3) İkrah: İkrahın, akdi fâsid mi yoksa mevkuf mu kıldığı hususu Hanefi doktrininde tartışmalıdır. Ebu Hanife, ikrahın akdi fasid kılacağını ve bu akde, diğer fâsid akitlere terettüp eden hükümlerin terettüp edeceği görüşündedir. Ebu Hanife'nin öğrencilerinden Züfer ise, ikrah bulunan akdin fâsid değil, "sahih mevkuf" olduğunu ileri sürmüştür.



Fesad sebebleri arasında bunlar dışında, bir de "müfsid şart" vardır.



Bunlar dışındaki fesad sebebleri özeldir ve etkisi bazı akitlere münhasırdır. Mesela, "süre tayini" satım ak dini, fasid kılar, "sürenin tayin edilmemesi" de kira akdini fasid kılar.



Fesâdın sonucu: Fasid akdin, hanefi doktrinde mün'akid (hukukî varlık kazanmış) akit olduğunu, fakat bununla birlikte feshedilmesi gerekli olduğunu belirtmiştik. İşte, fesadın sonucu, taraflardan her birinin, tek taraflı iradesiyle akdi feshedebilmeleridir. Bazı durumlarda, fâsid akdi hakim de feshedebilir.



Fasid akde terettüp eden hüküm, sırf in'ikad etmesiyle değil, ancak teslim anındadır. Teslim tamamlanıp, mebiin mülkiyeti müşteriye geçince, müşteri, konuştukları semeni değil, mebiin kabz günündeki kıymetini ödemek durumundadır (mecelle md. 371).



Fasid akdin feshedilebilmesi için de iki şart vardır.



a) Makudun aleyh'in, akdin tarafları dışındaki kişilerin makûdun aleyhte kazandıkları hakları iptal etmemesi. Mesela, fâsid bir alım-satım akdiyle satın aldığı malı, başka birine sahih bir akitle satarsa, artık fasid akdin feshi mümkün olmaz. Bu iki durumda fâsid akdin feshedilemez oluşu, her halde, "teamülün istikrarı" ve "kazanılmış haklarının korunması" fikrinden kaynaklanır.



Tarafların fesada razı olduklarını söylemeleri (icâzet) sonucu değiştirmez, akit fasid olarak kalmaya devam eder ve yine feshedilmesi gerekir. Çünkü, fesad, akit sistemine aykırılıktan kaynaklanmıştır.

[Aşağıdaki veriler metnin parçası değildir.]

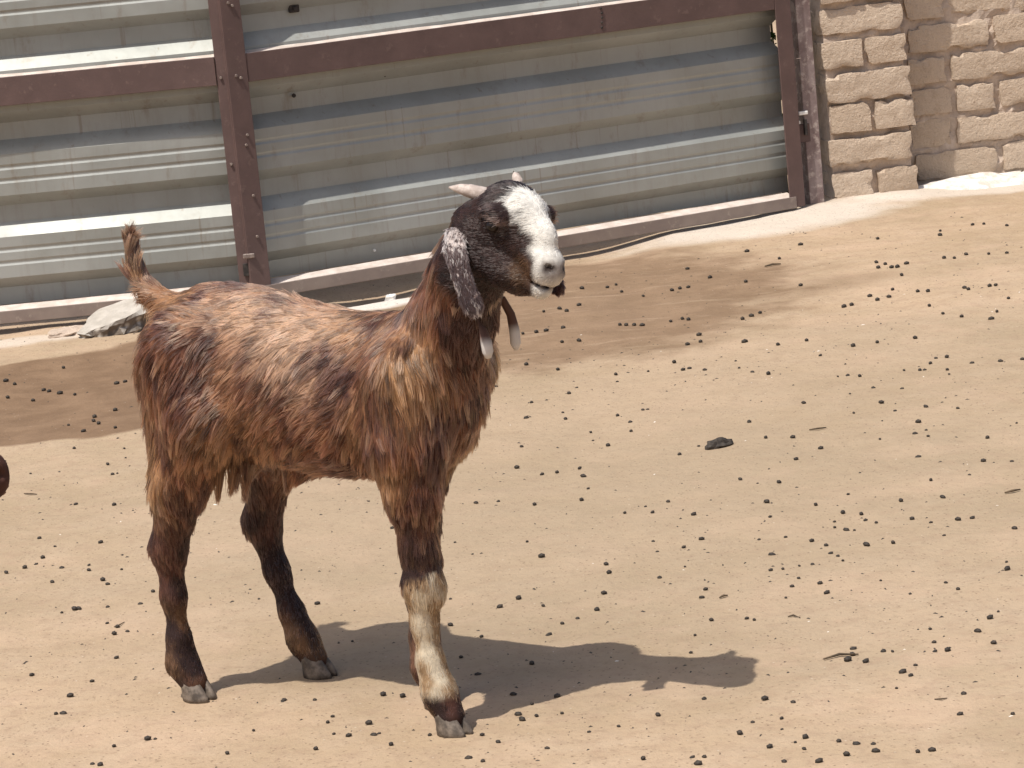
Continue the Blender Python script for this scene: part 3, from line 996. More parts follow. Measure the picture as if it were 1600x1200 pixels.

İslâm hukukunda özellikle Hanefi hukukçuların ortaya atıp geliştirdikleri "fesad teorisi" gerçekten çok ileri bir hukuk mantığının ve hukuk tekniğinin bir ürünüdür. Fesad teorisi, çok ağır boyutta olmayan kusur ve aykırılıkları içeren akdin bir anda hukukî hayattan kaldırılmasını engelleyen ve o akde belli oranda ve belli şartlar dahilinde sonuç doğurabilme ve telafi edilebilme imkânı veren orijinal bir "medenî müeyyide"dir. Hükümsüzlük sisteminde sıhhat ile butlan arasındaki bu "ara müeyyide", sosyal şart ve ihtiyaçlara daha kolay uyum sağlama ve hukukî münasebetlerin devamlılık ve istikrarını sağlama açısından önemlidir.